Malia M. Russia under Western Eyes: From the Bronze Horseman to the Lenin Mausoleum. Cambridge, Mass.: Harvard University Press, 1999.

Malia M. History’s Locomotives: Revolutions and the Making of the Modern World / Ed. & with a Foreword by T. Emmons. New Haven; L.: Yale University Press, 2006.

 

[1] Исследование выполнено в рамках работ по гранту Президента РФ № МК-5033.2015.6 «Формирование украинского национализма: между Польшей и Москвой (1840 — 1900-е гг.)».

Первоначальный вариант статьи опубликован в интернет-журнале «ГЕФТЕР» [http://gefter.ru].

[2] Этой теме была посвящена последняя вышедшая при его жизни книга: [Malia, 1999]

[3] Американское издание: [Malia, 2006].

[4] Неевропейские революции случатся уже в XX в., т. е. после того как «Запад» выйдет за любые географические ограничители и станет глобальным.

[5] Мыслимой при этом как возврат, в изначальном смысле слова revolutio (от лат. «revolvere», обращения назад, возвращения в исходную точку).

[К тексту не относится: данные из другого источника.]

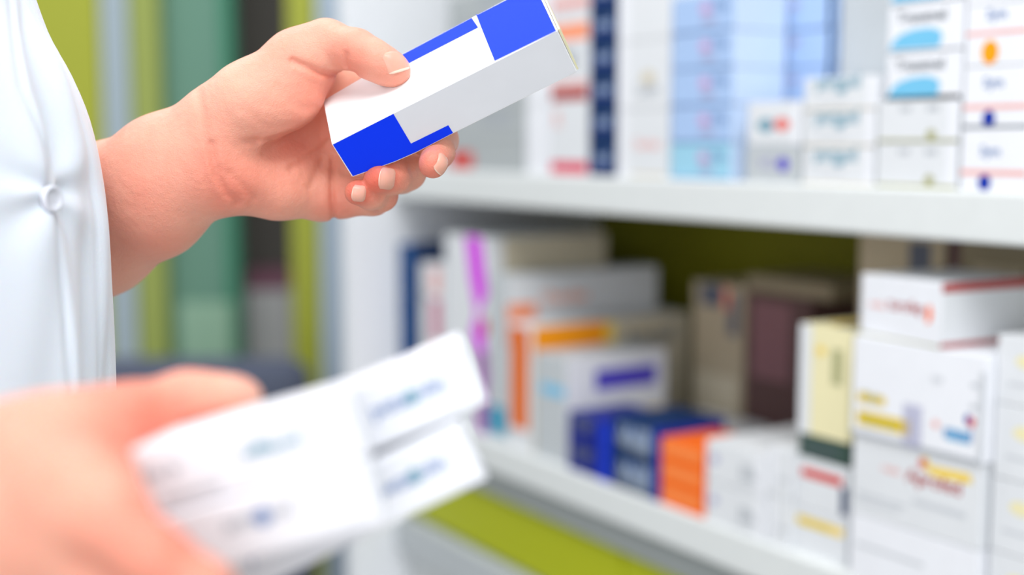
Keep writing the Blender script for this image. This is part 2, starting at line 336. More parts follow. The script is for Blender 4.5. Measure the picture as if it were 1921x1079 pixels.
# right edge stack
xr0 = xb+.0035; xr1 = xr0+.1
zr_ = [ZL+.055, ZL+.11, ZL+.165, ZL+.215]
stack('white carton with yellow and pink print, {} at lower right edge', 0, 0, zr_, .01, .11, 'offwhite',
      [('F','e',.25,.65,.10,.10,'paleyellow'), ('F','r',.1,.28,.6,.33,'faint')], 'white cartons at the right edge of the lower shelf', ZL, xabs=(xr0, xr1))

for o in list(COL.objects):
    if o.get('label') in ('lowest', '{}'): o['label'] = 'small grey carton with violet print under the carton with emblem'

# ================= HELD CARTON (sharp, in the upper hand) =================
R = np.array([[.89748568,-.3923263,.20149324],[.43107756,.6837392,-.5887893],[.0932287,.61528918,.78276921]])
Bd = .600
pB = P(622,270,Bd); nG = R[:,2]; nT = R[:,1]
def onG(px,py,off=0): r = ray(px,py); return r*(((pB+nG*off)@nG)/(r@nG))
def onT(px,py,off=0): r = ray(px,py); return r*(((pB+nT*off)@nT)/(r@nT))
B = onG(622,270); C = onG(661,333); B2 = onG(1046,56.5); C2 = onG(1083,135)
low = [onG(741,304.5), onG(782,286.5), onG(850,251)]
A = onT(606,188); nT = np.cross(A-B, B2-B); nT /= np.linalg.norm(nT); nT = nT if nT[2] > 0 else -nT; slope = (59-105)/(835-748.)
# far edge on the line through (748,105),(835,59); right end square to the long edge
L = B2-B; Wd = A-B
A2c = B2+Wd; q = A2c
px2 = CX+F*q[0]/-q[2]; A2 = onT(px2, 59+slope*(px2-835))
Am = onT(748,105)
lowb = [p+(A-B) for p in low]
D_ = A+(C-B); D2 = A2+(C2-B2)
par = empty('medicine_carton', c2w((B+C2)/2)); par.rotation_euler = (0,0,0)
tag(par, 'white and bright blue carton, shade-toned front, held sharply in focus in the raised hand', 'box')
org = np.array(par.location)
def addmesh(name, camV, Fs, mats, idx, parent, smooth=False, origin=None):
    W_ = c2w(np.array(camV)) - (org if origin is None else origin)
    me = mesh_from(name, W_, Fs, mats, idx, smooth); return link(name, me, parent)
M_hw = simple('coated_white_card', (252,252,253), .4); M_hb = simple('printed_blue_card', (0,58,255), .6, 0, Specular_IOR_Level=.15); M_hg = simple('shade_toned_card', (232,234,240), .35)  # front face card carries its weaker light as a greyer tone
top1 = [Am]; pts = [B, C, *low, C2, B2, A, Am, A2, D_, *[p for p in lowb], D2]
nm = dict(B=0,C=1,l0=2,l1=3,l2=4,C2=5,B2=6,A=7,Am=8,A2=9,D=10,m0=11,m1=12,m2=13,D2=14)
Fq = [('B','C','l0','l1','l2','C2','B2'), ('B','B2','A2','Am','A'), ('A','D','C','B'), ('C','D','m0','l0'), ('l0','m0','m1','l1'), ('l1','m1','m2','l2'), ('l2','m2','D2','C2'),
      ('A2','D2','m2','m1','m0','D','A','Am'), ('B2','C2','D2','A2')]
me_f = [[nm[k] for k in f] for f in Fq]
body_o = addmesh('carton_body', pts, me_f, [M_hw, M_hg], [1,0,0,0,0,0,0,0,0], par)
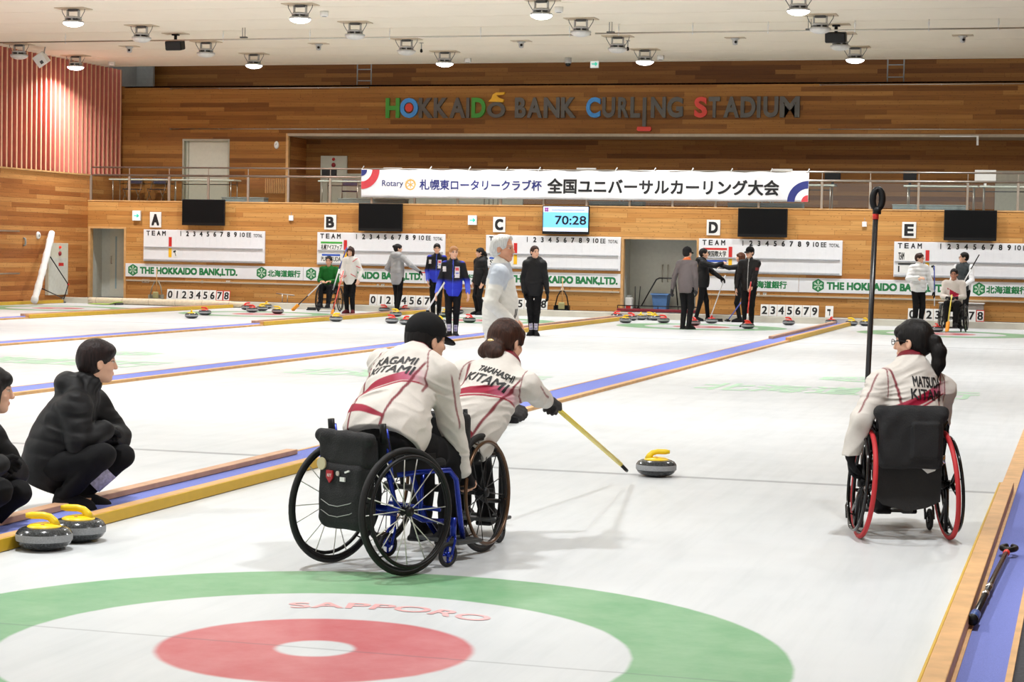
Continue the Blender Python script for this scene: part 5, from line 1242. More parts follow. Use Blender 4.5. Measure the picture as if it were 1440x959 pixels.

[6] «Английской революции <…> не предшествовало ничего более подрывного, чем теологические и экклесиологические домыслы да теоретизирование по поводу природы существующей совокупности правовых норм — “старинной конституции”. Английская политическая теория возникла только по ходу и после революции в творчестве Гоббса, Гаррингтона и Локка. Кроме того, наиболее сильное влияние она оказала за пределами Англии — в Америке и во Франции» (с. 228).

[7] Согласно Малиа, в истории каждой нации может быть только одна великая революция — поскольку революция образует водораздел со «старым режимом» «и, как только это делается (или хотя бы предпринимается попытка сделать), тысячелетний исторический рубеж безвозвратно перейден» (с. 326).